The government might have limited fiscal firepower to deal with the Gulf crisis, but it can still execute existing plans. UK construction could increasingly rely on the administration’s ability to make up its mind, says Simon Rawlinson of Arcadis

Although it is still early days, it is increasingly likely that the effects of the Gulf crisis will be severe, long-lasting and uneven. Even as UK manufacturers and service firms reported an improvement in their prospects in April PMI data, UK consumers have hunkered down, prioritising savings as confidence fell to the lowest level since October 2023.
In its latest monetary policy report, the Bank of England (BoE) has published three scenarios rather than a single forecast. Tellingly, the bank’s central scenario – “persistent disruption” – is based on an assumption that the Strait of Hormuz will remain closed until the end of the year, with inflation rising to between 3.5% and 3.7%, and staying higher for longer.
Construction could be exposed to both the uncertainty and economic headwinds associated with the conflict. Output has already been falling since July last year, and the combination of a sharp hike in the cost of borrowing and the unpredictable nature of the conflict could encourage clients to sit and wait.
Market data is already showing this. The RICS has highlighted a shift in housing markets away from price-sensitive discretionary buyers in its latest residential market survey. Furthermore, the Construction Products Association’s (CPA) latest forecasts feature a sharp downgrade, with housing and housing repair and maintenance expected to see the biggest falls – contracting by 6.4% and 8% respectively.
The CPA focuses on the demand side of the equation. As yet, there is less evidence on the impacts on the supply side of the industry. The Construction Leadership Council’s material supply chain group has recently reported an aggregate 5% increase in material prices, noting that the justification and communication of these increases have lacked detail, which could further undermine the confidence of customers.
Public sector clients must make choices and, in particular, take decisions on in-flight programmes to maintain progress, adjusting budgets if necessary and being flexible on risk
At Arcadis, we have been modelling the potential inflationary impact of the energy price increases seen to date. Our analysis highlights that the effects have gone beyond the cost of materials to affect the cost of haulage, plant, on-site energy and allowances for risk.
Assuming that costs get passed on, our assessment is that, at current energy prices and with the impacts of steel tariffs taken into account, between 3% and 4% could be added to the costs of construction over and above background inflation associated with wage costs and so on.
The question of whether costs can be passed on is crucial to the health of the industry but will also be a function of supply and demand. The CPA’s latest forecast envisages falling workload in most sectors, with only the public sector and the infrastructure sectors maintaining a positive growth trajectory.
Clients in these sectors clearly will play an important role in supporting construction as it faces a challenging future.
We need to spare a thought for the clients and procuring authorities on these projects. Their budgets will be under pressure, and it is foreseeable that contractors might need to review their bid submissions and contractual positions.
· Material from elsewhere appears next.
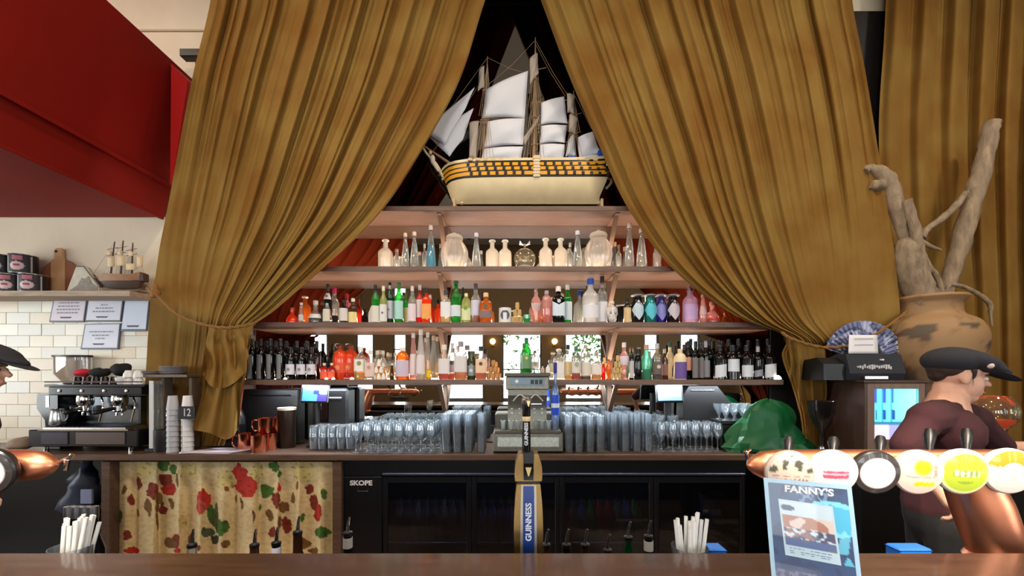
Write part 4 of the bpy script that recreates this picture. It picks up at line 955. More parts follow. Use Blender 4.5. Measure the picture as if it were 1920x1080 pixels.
    o = g.build('rigging', mat('rigging_twine', (176, 150, 116), .8), t); o['kind'] = 'stuff'
    # boats on deck
    c = MB(); c.lathe([(.001, -.1), (.012, -.085), (.022, -.04), (.024, .02), (.02, .07), (.006, .1)], 10, (0, 0, 0)); m = Matrix.Rotation(R(80), 3, 'Y')
    c.v = [tuple(m @ Vector(v) + q(1102, 297, D - .06)) for v in c.v]; c.build('deck_boat', mat('boat_paint', (214, 232, 240), .4), t)
    for (xa, xb, yt) in ((1063, 1076, 300), (1118, 1132, 290)): MB().cb(X(xa, D), X(xb, D), D - .08, D - .03, Z(306, D), Z(yt, D), .003).build('blue_canvas', mat('blue_paint', (30, 84, 190), .5), t)
ship()

# ------------------------------------------------------------------ the till in the middle of the counter
GREY = mat('till_silver', (128, 126, 116), .4, .5, vary=.15, vscale=30); DGREY = mat('till_dark', (84, 80, 72), .45, .3); PANEL = mat('till_panel', (196, 204, 198), .4, .4, vary=.14, vscale=50, bump=.25, bscale=90)
t = thing('cash_register', 'old silver cash register with a stepped body in the middle of the counter', 'cash register', (X(990, 3.4), 3.5, ZC))
d = 3.34
MB().rb(924, 1056, 812, 847, d, d + .36, .006).build('drawer_case', GREY, t)
dr = MB().rb(930, 1051, 817, 840, d - .006, d + .01, .003).build('drawer', PANEL, t)
for (xa, xb, ya, yb) in ((930, 1051, 817, 819.5), (930, 1051, 837.5, 840), (930, 933, 819.5, 837.5), (1048, 1051, 819.5, 837.5)): MB().rb(xa, xb, ya, yb, d - .010, d - .0055, .001).build('frame_strip', GREY, dr, 20)
MB().rb(928, 1053, 808, 813, d - .008, d + .37, .004).build('marble_shelf', DGREY, t)
MB().rb(928, 1046, 775, 808, d + .13, d + .38, .01).build('keyboard_block', DGREY, t)
b = MB(); b.prism([(d + .1, Z(808, d)), (d + .13, Z(772, d)), (d + .12, Z(757, d)), (d + .06, Z(742, d)), (d + .06, Z(722, d)), (d + .38, Z(722, d)), (d + .38, Z(808, d))], X(952, d + .06), X(1026, d + .06), 'x'); b.build('body', GREY, t)
MB().rb(948, 1030, 706, 731, d + .04, d + .34, .008).build('head_case', GREY, t)
MB().rb(946, 1032, 699, 706, d + .03, d + .35, .004).build('top_lid', DGREY, t)
pn = MB().rb(957, 1021, 709, 722, d + .034, d + .05, .002).build('display_panel', mat('till_blue', (96, 112, 126), .3, .3), t)
for x in (998, 1006, 1014): MB().rb(x - 3, x + 3, 712, 720, d + .029, d + .04, .001).build('number_window', BLACK, pn)
o = MB().lathe([(0, 0), (.013, 0), (.013, .003), (0, .003)], 14, (0, 0, 0)).build('dial', PAPER, pn); o.data.transform(Matrix.Translation(wloc(pn))); o.rotation_euler = (PI / 2, 0, 0); o.location = Vector((X(969, d + .03), d + .032, Z(715, d + .03))) - wloc(pn)
MB().tube(smooth_path([P(962, 752, d + .05), P(975, 740, d + .05), P(990, 750, d + .045), P(1004, 740, d + .05), P(1018, 752, d + .05)]), .005, 6).build('scroll_relief', PANEL, t)
MB().rb(996, 1016, 756, 759, d + .03, d + .08, .002).build('key_bar', STEEL, t)
for k in range(5):
    for j in range(2): MB().lathe([(0, 0), (.009, 0), (.009, .006), (0, .008)], 8, P(960 + k * 14, 775 - j * 8, d + .115)).build('key', WHITE, t)
ZT = Z(699, d + .03) + .001
bottle(987, 18, 634, 'wine', 'green', 'emerald bottle with a pointed top on top of the till', ('c', (20, 110, 70)), lab=('rect', (110, 150, 110), .12, .5), emb=((220, 220, 60), .3, .42), d=3.5, zb=ZT)
bottle(1003, 15, 658, 'dome', 'clear', 'clear round-shouldered bottle with dark cap on top of the till', ('c', (80, 66, 60)), lab=('rect', (226, 218, 206), .2, .5), emb=((150, 140, 120), .5, .4), d=3.52, zb=ZT)
zs = Z(808, d) + .001
SHOT = MB().lathe([(0, .004), (.016, .004), (.021, .075), (.023, .075), (.018, 0), (0, 0)], 16, (0, 0, 0)).mesh('shot_glass', CLEARB)
for k, x in enumerate((943, 958, 972, 1005, 1017, 1029, 1041)):
    o = inst('shot_glass', SHOT, (X(x, d + .05), d + .05 + (.02 if k in (3, 4) else 0), zs)); props(o, 'small clear shot glass on the ledge of the cash register, %s from the left' % ORD[k], 'shot glass', 'shot glasses on the till')
t = thing('siphon_bottle', 'blue-labelled bottle with a tall clear spout right of the till', 'bottle', (X(1040, 3.36), 3.42, zs))
x, dd = X(1041, 3.42), 3.42
z0 = zs; zz = lambda y: Z(y, dd) - z0
MB().lathe([(0, 0), (.03, 0), (.031, zz(745)), (.02, zz(728)), (.012, zz(715)), (.011, zz(698)), (0, zz(698))], 18, (x, dd, z0)).build('body', glass('siphon_glass', (170, 200, 240), .4), t)
MB().lathe([(.0315, zz(778)), (.0325, zz(776)), (.0325, zz(742)), (.0315, zz(740))], 20, (x, dd, z0)).build('paper_label', mat('label_blue', (26, 70, 196), .5), t)
MB().lathe([(.033, zz(764)), (.0332, zz(762)), (.0332, zz(758)), (.033, zz(756))], 20, (x, dd, z0)).build('label_band', colm('label', (206, 220, 240)), t)
MB().lathe([(.012, zz(700)), (.014, zz(698)), (.014, zz(680)), (0, zz(679))], 14, (x, dd, z0)).build('cap', colm('cap', (40, 44, 140)), t)

# ------------------------------------------------------------------ banks of glasses on the counter
def gl(name, prof, n=20): return MB().lathe(prof, n, (0, 0, 0)).mesh(name, CLEAR, 50)
WINE = gl('wine_glass', [(0, .004), (.034, .002), (.034, 0), (.036, .002), (.008, .008), (.0045, .02), (.004, .085), (.008, .1), (.03, .125), (.039, .155), (.038, .185), (.031, .225), (.030, .225), (.037, .185), (.037, .157), (.028, .128), (0, .105)])
TUMB = gl('tumbler', [(0, 0), (.031, 0), (.034, .004), (.039, .1), (.0375, .1), (.032, .014), (0, .012)], 18)
PINT = gl('pint_glass', [(0, 0), (.029, 0), (.031, .004), (.036, .08), (.043, .15), (.0415, .15), (.034, .08), (.028, .012), (0, .01)], 18)
HIBALL = gl('highball_glass', [(0, 0), (.03, 0), (.032, .003), (.033, .15), (.0315, .15), (.03, .012), (0, .01)], 18)
BOWL = gl('dessert_glass', [(0, .003), (.035, .002), (.036, 0), (.008, .008), (.006, .03), (.02, .05), (.042, .09), (.048, .13), (.0465, .13), (.04, .09), (.018, .054), (0, .045)])
def spot(i, n, r, k=None):
    a = '%s column from the left, %s row' % (ORD[i], ('front', 'second', 'third', 'fourth', 'rear')[r]) if n > 1 else '%s row' % ('front', 'second', 'third')[r]
    return a + ('' if k is None else ', %s from the bottom' % ORD[k])
def bank(xs, d0, rows, step, me, name, label, group, zoff=0, skew=0.0, flipz=None):
    for i, x in enumerate(xs):
        for r in range(rows):
            d = d0 + r * step
            o = inst(name, me, (X(x, d0) + skew * r + random.uniform(-.004, .004), d, ZC + zoff + (flipz or 0)), None, (PI if flipz else 0, 0, random.uniform(0, 6)))
            props(o, label + ', ' + spot(i, len(xs), r), 'glass', group)
def stacks(xs, d0, rows, step, me, name, label, group, n, rise, dip):
    for i, x in enumerate(xs):
        for r in range(rows):
            for k in range(n):
                o = inst(name, me, (X(x, d0) + random.uniform(-.003, .003), d0 + r * step, ZC + k * rise), None, (0, 0, random.uniform(0, 6))); props(o, label + ', ' + spot(i, len(xs), r, k), 'glass', group)
lg = [588 + k * 17 for k in range(5)]
bank(lg, 3.5, 3, .085, TUMB, 'tumbler', 'tumbler beside the copper mugs', 'left tumblers')
bank(lg, 3.5, 3, .085, TUMB, 'tumbler', 'upturned upper tumbler beside the copper mugs', 'left stacked tumblers', .1005, flipz=.1)
lw = [668 + k * 20 for k in range(8)]
bank(lw, 3.38, 5, .088, WINE, 'wine_glass', 'left-bank wine glass', 'left wine glasses', skew=.004)
stacks([836, 857, 878], 3.38, 4, .1, PINT, 'pint_glass', 'beer glass left of till', 'left beer glass stacks', 4, .052, 0)
stacks([902], 3.38, 3, .1, HIBALL, 'highball_glass', 'stacked highball glass touching the till', 'left highballs', 2, .151, 0)
stacks([1066, 1086, 1106, 1126], 3.38, 4, .1, PINT, 'pint_glass', 'beer glass right of till', 'right beer glass stacks', 3, .07, 0)
stacks([1150, 1172, 1194, 1216], 3.40, 4, .095, HIBALL, 'highball_glass', 'right-bank highball glass', 'right highballs', 2, .151, 0)
bank([1240 + k * 21 for k in range(6)], 3.44, 4, .09, WINE, 'wine_glass', 'right-bank wine glass', 'right wine glasses')
stacks([1236, 1262], 3.62, 2, .1, BOWL, 'dessert_glass', 'footed bowl behind wine glasses', 'footed bowls', 3, .07, 0)
hz = thing('glass_rack', 'dark rack carrying glasses beside the green bag', 'rack', (X(1385, 3.56), 3.6, ZC))
MB().rb(1352, 1418, 795, 838, 3.5, 3.76, .01).build('crate', BLACK, hz)
MB().rb(1350, 1420, 789, 796, 3.49, 3.77, .004).build('tray', BLACK, hz)
for k in range(4):
    for r in range(2):
        o = inst('dessert_glass', BOWL, (X(1360 + k * 16, 3.55), 3.55 + r * .11, Z(789, 3.49) + .001)); props(o, 'footed bowl glass on the dark rack, %s from left, %s row' % (ORD[k], ('front', 'rear')[r]), 'glass', 'rack glasses')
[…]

Should fluctuations be allowed for, for example, and, if supply chains are disrupted by the conflict, should the contractor be exposed to delay damages? In the face of changed circumstances, decisions might need to be reviewed and new approvals sought, with further implications for delay, disruption and reduced work on site.
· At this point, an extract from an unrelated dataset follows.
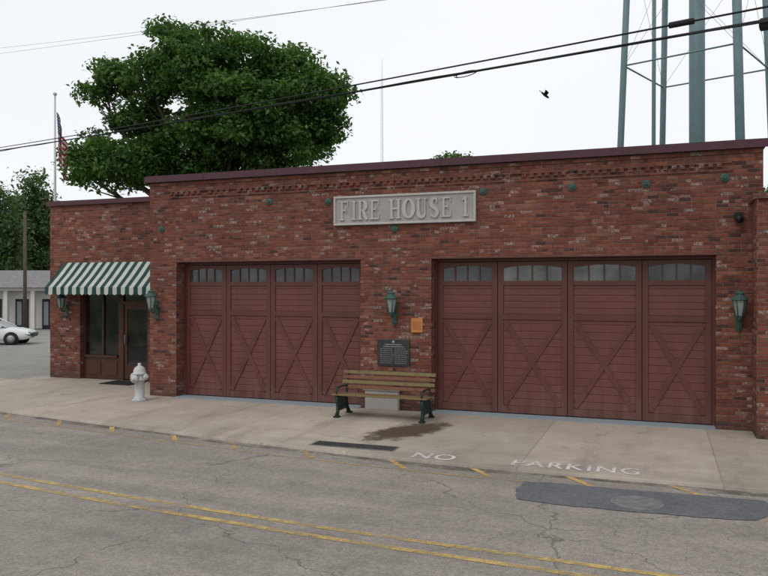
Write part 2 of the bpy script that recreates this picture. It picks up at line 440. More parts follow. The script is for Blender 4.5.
strip_m = stain_mat('wet_stain_mat', (.095, .066, .043), -4.15, 12.45, 1.2, .50, .85, rot=math.radians(68))
polysheet('damp_stain', [(-5.7, 11.15), (-2.7, 11.15), (-2.7, 14.2), (-5.7, 14.2)], strip_m, .004)
def text_mesh(body, size, sx, loc, mat, name, rot=(0, 0, 0), extr=0, sp=1.0):
    cu = bpy.data.curves.new(name, 'FONT'); cu.body = body; cu.size = size; cu.extrude = extr; cu.space_character = sp
    cu.align_x = 'LEFT'; cu.offset = .008
    o = bpy.data.objects.new(name + '_tmp', cu); COL.objects.link(o)
    bpy.context.view_layer.update()
    me = bpy.data.meshes.new_from_object(o.evaluated_get(bpy.context.evaluated_depsgraph_get()))
    bpy.data.objects.remove(o)
    me.name = name; me.materials.clear(); me.materials.append(mat)
    ob = bpy.data.objects.new(name, me); COL.objects.link(ob)
    ob.location = loc; ob.rotation_euler = rot; ob.scale = (sx, 1, 1)
    return ob
e = empty('no_parking_painted_text')
a = text_mesh('NO', .48, .85, (-3.5, 10.52, .005), WPAINT, 'word_no', sp=1.1); a.parent = e
a = text_mesh('PARKING', .48, .79, (-2.02, 10.56, .005), WPAINT, 'word_parking', rot=(0, 0, .01), sp=1.15); a.parent = e

# ------------------------------------------------------------------ fire station
FS = empty('brick_fire_station')
Y = 14.5
mb = MB()
XL, XR = -11.18, 1.66
D1 = (-10.45, -5.88); D2 = (-4.35, .91); ZT = 3.1; TOP = 5.0
for a, b in ((XL, D1[0]), (D1[1], D2[0]), (D2[1], XR)):
    mb.box(a, b, Y, Y + .4, -.05, ZT, BRICK)
mb.box(XL, XR, Y, Y + .4, ZT, TOP, BRICK)
mb.box(XL, XL + .3, Y + .4, 25, -.4, TOP, BRICK)
mb.box(XR - .3, XR, Y + .4, 25, -.05, TOP, BRICK)
mb.box(XL, XR, 25, 25.3, -.4, TOP, BRICK)
mb.obj('main_walls', FS)
mb = MB(); BH = .0665
for i in range(420):
    r = rnd.randint(3, 73); z = r * BH + .005
    x = rnd.uniform(XL + .05, XR - .25)
    if z < ZT + .05 and any(a - .25 < x < b + .02 for a, b in (D1, D2)): continue
    if -6.8 < x < -3.3 and 3.7 < z < 4.5: continue
    mb.box(x, x + .19, Y - rnd.uniform(.003, .009), Y + .01, z, z + BH - .011, BRICK)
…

The government has promoted its investible pipeline as a key tool to encourage industry to scale up for growth. In current circumstances, the government’s ability to maintain pace on counter-cyclical investment is a key part of its role as “client of choice”.
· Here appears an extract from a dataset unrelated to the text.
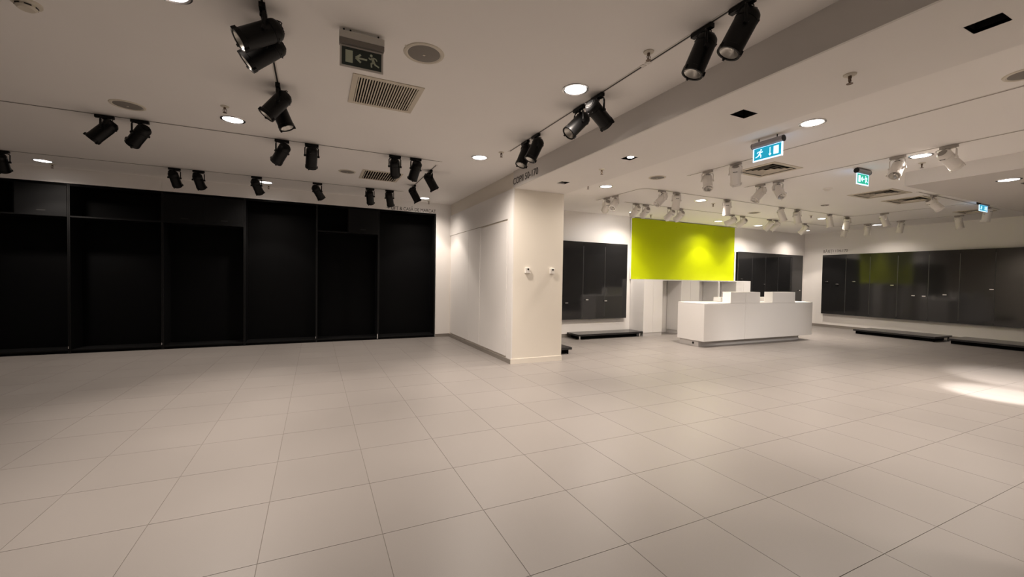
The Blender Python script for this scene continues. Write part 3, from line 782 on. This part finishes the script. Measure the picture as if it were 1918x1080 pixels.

In a procurement feature last year, Arcadis examined the critical success factors behind strategic public procurement. The factors that we highlighted included the alignment of the client stakeholders with the framework value drivers and the quality of supply chain engagement.
Crucially, we highlighted “framework of choice behaviours”, which include consistency, decisiveness and pragmatism. These qualities will become ever more important if the crisis extends into the autumn and beyond.
The government’s record in supporting the industry through cyclical disruption has been mixed. Immediately after the great financial crisis, capital spending was brought forward to avoid an industry crash. After 2010, however, and as part of wider austerity policies, spending was cut and opportunities to invest using ultra-low interest rates were missed.
With 10-year bond yields hovering at 5%, the government does not have the headroom to intervene widely, but it could be decisive with its own investment, having just commenced the three-year spending review period covering 2026 to 2029.
So, in the midst of the crisis, my call to the government is a deliverable one: public sector clients must make choices and, in particular, take decisions on in-flight programmes to maintain progress, adjusting budgets if necessary and being flexible on risk.
It is often said that, in a crisis, the default is to do nothing in the hope that the crisis passes. In this crisis, the government can and should act to maintain progress.
This is not a call for subsidy or support. Investment is needed and, if inflation does take root, clients will incur some cost. This is a call for collaboration and the sharing of uncertainty by a government that still needs to invest for growth.
Clients and industry can work together to mitigate the impacts of the crisis, but first our political leaders must act. To govern is to choose, and for construction it is to choose to build. And build for growth.